Problem
For the data below, report the number of lines that contain the string "pixels" and nothing else.

─── Task inputs

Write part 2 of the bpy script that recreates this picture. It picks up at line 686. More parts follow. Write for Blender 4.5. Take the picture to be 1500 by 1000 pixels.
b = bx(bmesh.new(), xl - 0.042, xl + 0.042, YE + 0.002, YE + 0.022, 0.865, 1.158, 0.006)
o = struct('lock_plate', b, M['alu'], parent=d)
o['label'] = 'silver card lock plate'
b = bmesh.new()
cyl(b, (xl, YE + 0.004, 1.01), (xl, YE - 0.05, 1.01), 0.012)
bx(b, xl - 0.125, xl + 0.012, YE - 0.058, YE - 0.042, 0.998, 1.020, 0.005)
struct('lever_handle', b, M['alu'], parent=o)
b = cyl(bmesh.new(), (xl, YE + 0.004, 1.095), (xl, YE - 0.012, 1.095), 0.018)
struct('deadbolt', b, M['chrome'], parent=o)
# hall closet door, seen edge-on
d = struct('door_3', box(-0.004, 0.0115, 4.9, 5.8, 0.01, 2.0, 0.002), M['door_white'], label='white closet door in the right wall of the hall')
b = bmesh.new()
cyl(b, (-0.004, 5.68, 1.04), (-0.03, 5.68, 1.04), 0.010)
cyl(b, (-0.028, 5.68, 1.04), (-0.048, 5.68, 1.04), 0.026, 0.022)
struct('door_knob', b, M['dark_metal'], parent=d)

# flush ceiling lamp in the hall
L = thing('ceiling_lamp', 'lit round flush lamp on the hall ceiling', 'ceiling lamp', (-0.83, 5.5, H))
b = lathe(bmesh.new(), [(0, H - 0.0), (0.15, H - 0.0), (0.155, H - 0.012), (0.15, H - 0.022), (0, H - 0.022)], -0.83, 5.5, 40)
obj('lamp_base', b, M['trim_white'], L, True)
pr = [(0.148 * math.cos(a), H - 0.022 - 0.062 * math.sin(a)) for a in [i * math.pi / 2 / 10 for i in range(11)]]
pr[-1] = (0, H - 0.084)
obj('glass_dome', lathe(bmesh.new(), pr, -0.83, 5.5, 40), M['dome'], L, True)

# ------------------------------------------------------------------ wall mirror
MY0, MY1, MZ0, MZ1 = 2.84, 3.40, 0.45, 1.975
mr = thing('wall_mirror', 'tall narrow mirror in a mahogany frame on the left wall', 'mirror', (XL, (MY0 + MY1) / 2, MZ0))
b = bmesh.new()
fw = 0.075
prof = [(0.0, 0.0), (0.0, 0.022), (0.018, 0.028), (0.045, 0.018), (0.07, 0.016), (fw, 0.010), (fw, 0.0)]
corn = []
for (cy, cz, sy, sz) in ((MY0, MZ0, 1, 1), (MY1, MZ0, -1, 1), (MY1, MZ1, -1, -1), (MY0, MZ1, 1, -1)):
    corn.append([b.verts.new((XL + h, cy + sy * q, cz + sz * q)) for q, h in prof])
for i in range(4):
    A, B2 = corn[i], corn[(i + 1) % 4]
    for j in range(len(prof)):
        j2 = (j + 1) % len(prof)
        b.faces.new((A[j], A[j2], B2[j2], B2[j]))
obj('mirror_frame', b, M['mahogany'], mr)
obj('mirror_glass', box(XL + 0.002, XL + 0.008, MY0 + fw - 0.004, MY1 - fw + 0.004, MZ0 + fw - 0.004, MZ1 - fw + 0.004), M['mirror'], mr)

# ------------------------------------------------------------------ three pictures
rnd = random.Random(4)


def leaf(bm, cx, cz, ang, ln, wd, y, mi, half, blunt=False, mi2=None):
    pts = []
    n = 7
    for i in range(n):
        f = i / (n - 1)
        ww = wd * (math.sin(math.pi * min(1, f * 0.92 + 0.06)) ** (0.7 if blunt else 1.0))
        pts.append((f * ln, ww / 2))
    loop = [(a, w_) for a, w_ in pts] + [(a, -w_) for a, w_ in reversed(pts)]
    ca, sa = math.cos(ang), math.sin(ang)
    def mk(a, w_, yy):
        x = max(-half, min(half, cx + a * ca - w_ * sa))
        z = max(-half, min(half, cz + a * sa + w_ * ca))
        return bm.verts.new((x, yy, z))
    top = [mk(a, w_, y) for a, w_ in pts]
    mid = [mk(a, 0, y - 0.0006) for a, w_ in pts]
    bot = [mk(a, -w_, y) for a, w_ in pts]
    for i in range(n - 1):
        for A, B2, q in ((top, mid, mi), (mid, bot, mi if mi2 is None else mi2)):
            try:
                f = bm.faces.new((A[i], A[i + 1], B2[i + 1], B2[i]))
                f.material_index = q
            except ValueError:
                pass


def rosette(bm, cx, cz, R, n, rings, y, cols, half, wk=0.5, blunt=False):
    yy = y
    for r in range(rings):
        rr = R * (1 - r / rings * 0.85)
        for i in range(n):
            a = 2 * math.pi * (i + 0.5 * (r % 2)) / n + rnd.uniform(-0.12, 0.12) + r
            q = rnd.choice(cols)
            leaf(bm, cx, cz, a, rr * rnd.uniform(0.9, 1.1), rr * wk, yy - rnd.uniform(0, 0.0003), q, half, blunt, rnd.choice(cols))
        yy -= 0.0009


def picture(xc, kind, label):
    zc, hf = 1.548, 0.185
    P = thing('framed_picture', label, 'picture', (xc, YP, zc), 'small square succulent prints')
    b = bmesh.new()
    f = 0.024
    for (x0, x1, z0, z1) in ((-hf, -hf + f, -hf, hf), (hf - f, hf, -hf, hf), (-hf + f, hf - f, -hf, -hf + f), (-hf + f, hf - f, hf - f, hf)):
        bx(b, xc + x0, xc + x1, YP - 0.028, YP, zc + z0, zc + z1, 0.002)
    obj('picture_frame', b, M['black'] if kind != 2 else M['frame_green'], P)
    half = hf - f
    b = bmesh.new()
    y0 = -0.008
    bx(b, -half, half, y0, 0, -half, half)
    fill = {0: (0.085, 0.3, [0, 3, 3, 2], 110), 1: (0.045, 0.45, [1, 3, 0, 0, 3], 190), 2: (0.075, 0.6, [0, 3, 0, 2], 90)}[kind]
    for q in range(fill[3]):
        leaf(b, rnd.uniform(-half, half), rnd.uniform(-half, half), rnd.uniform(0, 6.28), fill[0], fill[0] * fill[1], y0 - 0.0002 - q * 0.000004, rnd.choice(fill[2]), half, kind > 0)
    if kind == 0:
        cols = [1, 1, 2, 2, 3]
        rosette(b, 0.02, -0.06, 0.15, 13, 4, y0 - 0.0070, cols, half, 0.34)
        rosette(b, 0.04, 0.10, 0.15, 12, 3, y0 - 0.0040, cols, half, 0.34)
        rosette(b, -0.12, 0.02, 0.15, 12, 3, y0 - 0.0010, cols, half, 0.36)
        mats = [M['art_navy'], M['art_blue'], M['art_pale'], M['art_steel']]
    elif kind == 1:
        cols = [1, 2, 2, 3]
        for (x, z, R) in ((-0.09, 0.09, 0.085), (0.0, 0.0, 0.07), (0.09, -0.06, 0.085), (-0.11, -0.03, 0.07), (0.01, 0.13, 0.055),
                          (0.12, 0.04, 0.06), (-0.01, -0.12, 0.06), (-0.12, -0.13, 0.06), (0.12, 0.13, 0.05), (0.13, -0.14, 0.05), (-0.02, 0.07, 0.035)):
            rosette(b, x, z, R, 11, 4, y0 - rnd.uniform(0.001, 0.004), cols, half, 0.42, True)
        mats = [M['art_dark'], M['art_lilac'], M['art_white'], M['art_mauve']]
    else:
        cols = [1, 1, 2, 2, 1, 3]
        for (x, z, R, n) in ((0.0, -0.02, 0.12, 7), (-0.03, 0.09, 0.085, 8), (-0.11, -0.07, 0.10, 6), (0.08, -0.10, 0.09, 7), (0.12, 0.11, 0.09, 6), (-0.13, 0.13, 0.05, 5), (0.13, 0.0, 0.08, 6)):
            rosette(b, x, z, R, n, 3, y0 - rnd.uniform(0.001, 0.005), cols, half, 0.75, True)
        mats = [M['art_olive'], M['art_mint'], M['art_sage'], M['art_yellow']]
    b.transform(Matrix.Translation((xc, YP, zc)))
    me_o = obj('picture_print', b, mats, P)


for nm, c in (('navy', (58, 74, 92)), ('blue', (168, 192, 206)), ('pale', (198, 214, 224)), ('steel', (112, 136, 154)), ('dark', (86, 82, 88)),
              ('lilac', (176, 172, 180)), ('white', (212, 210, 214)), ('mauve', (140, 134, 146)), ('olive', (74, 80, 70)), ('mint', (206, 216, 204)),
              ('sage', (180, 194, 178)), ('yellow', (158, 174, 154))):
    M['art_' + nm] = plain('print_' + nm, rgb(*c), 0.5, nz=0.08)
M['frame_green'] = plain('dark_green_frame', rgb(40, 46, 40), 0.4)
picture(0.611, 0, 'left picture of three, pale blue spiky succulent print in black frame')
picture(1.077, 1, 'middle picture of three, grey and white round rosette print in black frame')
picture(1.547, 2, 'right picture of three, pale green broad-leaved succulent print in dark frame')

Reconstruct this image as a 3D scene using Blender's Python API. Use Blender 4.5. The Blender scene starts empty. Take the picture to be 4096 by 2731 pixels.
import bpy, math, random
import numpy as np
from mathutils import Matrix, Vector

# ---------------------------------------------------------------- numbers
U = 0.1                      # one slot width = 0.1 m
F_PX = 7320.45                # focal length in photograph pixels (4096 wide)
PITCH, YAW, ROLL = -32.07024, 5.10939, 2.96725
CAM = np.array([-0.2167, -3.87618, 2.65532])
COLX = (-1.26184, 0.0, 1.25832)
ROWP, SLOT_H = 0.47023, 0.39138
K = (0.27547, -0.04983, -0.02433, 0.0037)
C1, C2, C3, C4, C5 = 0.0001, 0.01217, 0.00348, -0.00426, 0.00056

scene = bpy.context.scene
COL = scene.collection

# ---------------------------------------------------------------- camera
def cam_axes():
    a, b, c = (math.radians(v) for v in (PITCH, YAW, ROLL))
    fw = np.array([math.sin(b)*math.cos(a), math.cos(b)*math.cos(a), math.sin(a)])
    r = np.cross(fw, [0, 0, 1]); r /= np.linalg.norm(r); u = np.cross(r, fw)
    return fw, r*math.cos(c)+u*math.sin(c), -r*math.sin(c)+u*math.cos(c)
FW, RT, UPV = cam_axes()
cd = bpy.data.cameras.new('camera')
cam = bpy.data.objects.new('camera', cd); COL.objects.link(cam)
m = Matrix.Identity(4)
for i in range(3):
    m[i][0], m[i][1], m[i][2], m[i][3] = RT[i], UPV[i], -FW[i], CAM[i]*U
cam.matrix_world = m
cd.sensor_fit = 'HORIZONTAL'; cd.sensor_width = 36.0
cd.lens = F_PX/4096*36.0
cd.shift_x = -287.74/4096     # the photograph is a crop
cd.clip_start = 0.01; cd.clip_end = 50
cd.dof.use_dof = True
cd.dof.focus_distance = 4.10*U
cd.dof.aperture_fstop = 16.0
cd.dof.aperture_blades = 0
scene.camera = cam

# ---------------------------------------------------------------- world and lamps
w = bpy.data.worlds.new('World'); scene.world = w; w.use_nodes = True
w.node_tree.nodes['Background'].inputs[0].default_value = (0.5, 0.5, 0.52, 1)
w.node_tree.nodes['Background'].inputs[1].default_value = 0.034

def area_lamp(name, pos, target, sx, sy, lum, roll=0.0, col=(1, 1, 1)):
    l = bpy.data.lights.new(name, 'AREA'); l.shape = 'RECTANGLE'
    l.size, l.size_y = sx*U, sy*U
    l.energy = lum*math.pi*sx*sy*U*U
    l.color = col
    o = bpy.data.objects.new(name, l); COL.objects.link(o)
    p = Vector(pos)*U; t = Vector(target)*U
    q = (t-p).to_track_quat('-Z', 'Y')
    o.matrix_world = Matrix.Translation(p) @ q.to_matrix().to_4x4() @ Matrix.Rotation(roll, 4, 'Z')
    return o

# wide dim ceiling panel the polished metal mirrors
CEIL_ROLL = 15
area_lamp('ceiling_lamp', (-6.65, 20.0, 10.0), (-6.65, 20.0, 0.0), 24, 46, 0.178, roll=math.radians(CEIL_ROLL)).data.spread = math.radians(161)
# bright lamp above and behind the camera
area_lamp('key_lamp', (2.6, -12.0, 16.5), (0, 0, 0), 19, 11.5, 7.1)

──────

Full output
3